Back in the day, the guys would walk these nameless routes, and at night “might sit around with a six pack of beer or something like that, and name trails,” he said.

Stina Sieg/CPR News
After a day at Winter Park, the Ebel kids all had the same question: How do ski runs get their names? So their mom wrote to Colorado Wonders. From left is Ansel, 7; Elsa, 12; Nora, 11; and Frieda, 9.

While many of the runs were named in honor of the 10th Mountain Division from World War II, a lot of the ski runs were named on whatever the mountain muse whispered to them. A run that sort of curled around like a ram’s horn became Ramshorn. A trail with easy viewing from spectators became Look Ma, as in “Look, Ma, here I come!” Slifer joked. 

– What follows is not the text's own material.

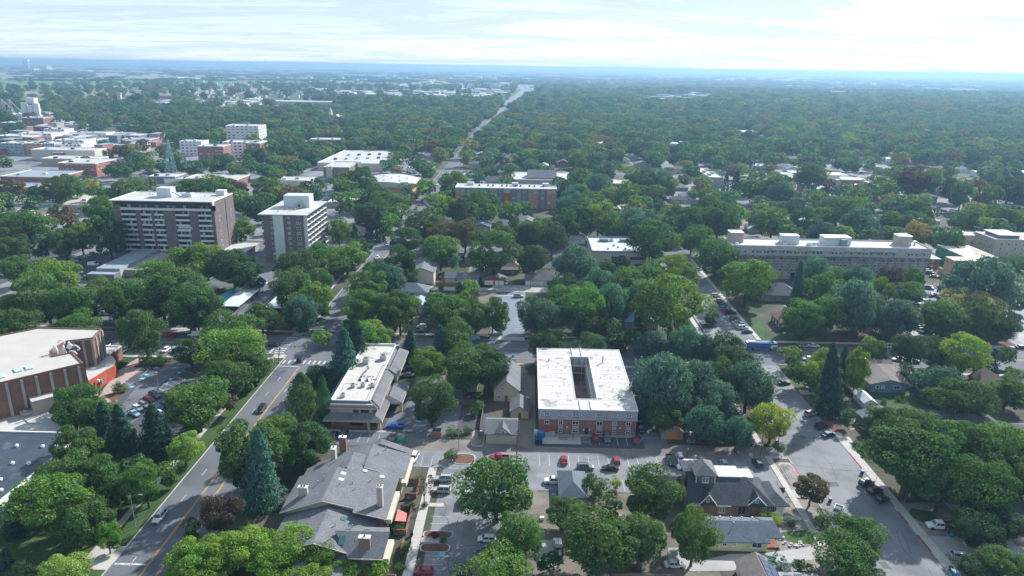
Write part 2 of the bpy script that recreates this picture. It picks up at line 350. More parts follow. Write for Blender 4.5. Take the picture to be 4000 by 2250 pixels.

And he explained that once these names were scribbled down in a notebook and agreed to over beers, that was it.

“I don’t recall any trails that were renamed,” Slifer said. “The original names stuck.”

They became part of history, regardless of whether they were named after a person, a place — or just a whim.

In the end, there is no one answer about how ski runs are named. There is just a collection of stories — myths and legends if you will — that expand each time a ski resort does.